I-bankers to get hefty bonuses as deal activity zooms
Investment bankers from top domestic firms could take home, on an average, 100-150 per cent of annual salary as bonuses — much higher than last year when payouts ranged from 30-40 per cent.
FY24 saw robust equity capital market activity that resulted in a fee collection of over ₹2,000 crore. Total equity fundraising stood at ₹1.86-lakh crore, underpinned by a roaring secondary market. This is 142 per cent higher than FY23, a year in which a series of interest rate hikes and geopolitical tensions marred fundraising. India Inc raised ₹61,915 crore through 76 main board IPOs in 2023-24 — 19 per cent higher than the ₹52,116 crore mobilised by 37 IPOs in 2022-23, according to primedatabase.com. The amount raised through qualified institutional placements stood at ₹78,089 crore, more than seven times the amount raised the year before. Bulk and block deals totalled ₹5.25-lakh crore, which is 55 per cent higher than the previous fiscal.
HEALTHY IPO PIPELINE
“The pot has grown bigger,” said Munish Aggarwal, Managing Director Head – Equity Capital Markets, Equirus. “Equity fundraising activity was buoyant last year, with a sizeable number of block deals apart from IPOs. The deal pipeline remains robust and every organisation knows that they will have to give a decent payout to retain as well as attract talent.”

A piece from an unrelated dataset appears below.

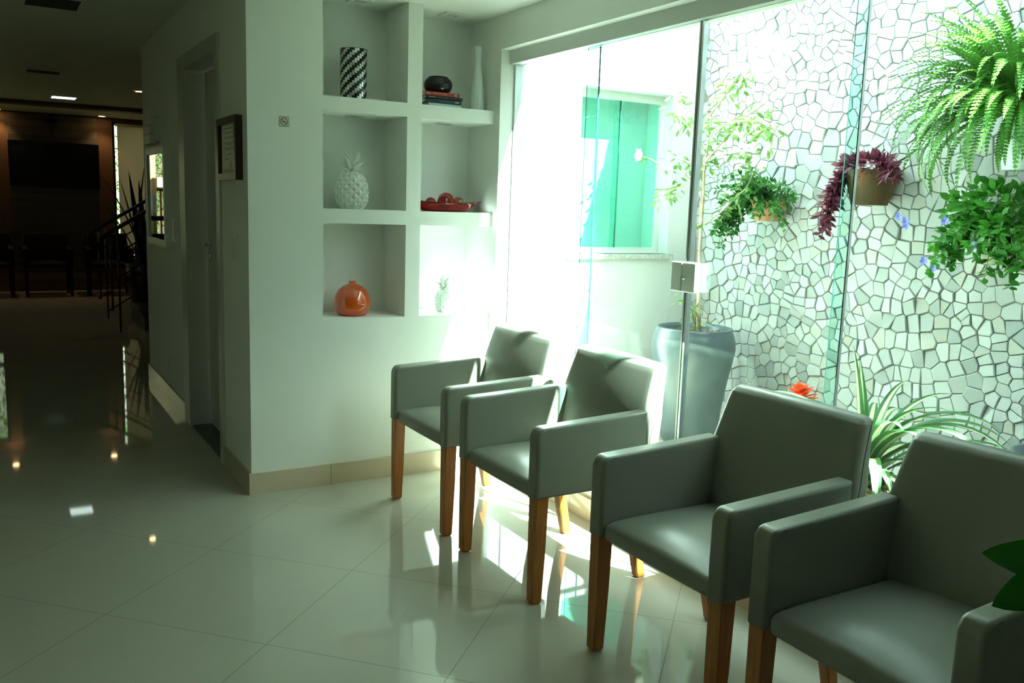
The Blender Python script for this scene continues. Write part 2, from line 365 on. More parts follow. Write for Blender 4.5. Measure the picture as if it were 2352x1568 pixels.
# stone mosaic wall (irregular marble pieces bedded in mortar)
def stone_wall():
    rnd = random.Random(5); s = .067; y0, y1, z0, z1 = -.35, 4.43, -.05, 3.6
    ny, nz = int((y1-y0)/s)+3, int((z1-z0)/s)+3; G = {}
    for i in range(-1, ny):
        for j in range(-1, nz):
            y = y0+i*s; z = z0+j*s; ya, za = y, z
            y += .055*math.sin(za*6.1+2.3*math.sin(ya*2.9))+.02*math.sin(za*15+ya*7); z += .06*math.sin(ya*5.3+1.9*math.sin(za*3.7))+.02*math.sin(ya*17-za*5)
            G[i, j] = (y+rnd.uniform(-.27, .27)*s, z+rnd.uniform(-.27, .27)*s)
    b = BM()
    for (i, j), c in G.items():
        if not (y0 < c[0] < y1-.01 and z0 < c[1] < z1): continue
        poly = [(c[0]-s*1.3, c[1]-s*1.3), (c[0]+s*1.3, c[1]-s*1.3), (c[0]+s*1.3, c[1]+s*1.3), (c[0]-s*1.3, c[1]+s*1.3)]
        nb = [G.get((i+a, j+d)) for a in (-3, -2, -1, 0, 1, 2, 3) for d in (-2, -1, 0, 1, 2) if (a, d) != (0, 0)]
        for q in nb:
            if q is None: continue
            dx, dz = q[0]-c[0], q[1]-c[1]; L = math.hypot(dx, dz)
            if L < .012 or L > s*2.7: continue
            nx, nz_ = dx/L, dz/L; k = nx*(c[0]+q[0])/2+nz_*(c[1]+q[1])/2-.0013
            out = []
            for a, e in zip(poly, poly[1:]+poly[:1]):
                da, de = nx*a[0]+nz_*a[1]-k, nx*e[0]+nz_*e[1]-k
                if da <= 0: out.append(a)
                if da*de < 0:
                    t = da/(da-de); out.append((a[0]+(e[0]-a[0])*t, a[1]+(e[1]-a[1])*t))
            poly = out
            if len(poly) < 3: break
        if len(poly) < 3: continue
        # drop tiny edges
        pp = [p for k, p in enumerate(poly) if math.dist(p, poly[k-1]) > .006]
        if len(pp) < 3: continue
        cy = sum(p[0] for p in pp)/len(pp); cz = sum(p[1] for p in pp)/len(pp)
        tx, tz = rnd.gauss(0, .09), rnd.gauss(0, .09); hh = .012+rnd.uniform(-.002, .004)
        mi = rnd.choices((0, 1, 2), (.72, .2, .08))[0]
        def ring(f, h, tilt):
            o = []
            for p in pp:
                y = min(cy+(p[0]-cy)*f, y1-.002); z = cz+(p[1]-cz)*f
                o.append(b.verts.new((4.0-(h+(tx*(p[0]-cy)+tz*(p[1]-cz) if tilt else 0)), y, z)))
            return o
        r0 = ring(1, -.004, 0); r1 = ring(.99, hh-.004, 1); r2 = ring(.90, hh, 1); n = len(pp)
        for A, B in ((r0, r1), (r1, r2)):
            for k in range(n): b.faces.new((A[k], B[k], B[(k+1) % n], A[(k+1) % n])).material_index = mi
        b.faces.new(r2[::-1]).material_index = mi
    bmesh.ops.recalc_face_normals(b, faces=b.faces[:])
    box(b, 4.0, 4.15, -.4, 4.56, -.1, 3.6, 3)
    structure('wall_stone', b, STONES+[MORTAR])
stone_wall()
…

Another senior banker, on condition of anonymity, said: “The bonuses could range from 100 per cent to 150 per cent of annual salaries depending on performance. The healthy pipeline of IPOs and QIPs will also have a bearing on the payouts.” Banks pocket 2-3 per cent as fees for managing IPOs, and 1.5-2 per cent for handling QIPs, depending on the issue size and the number of bankers.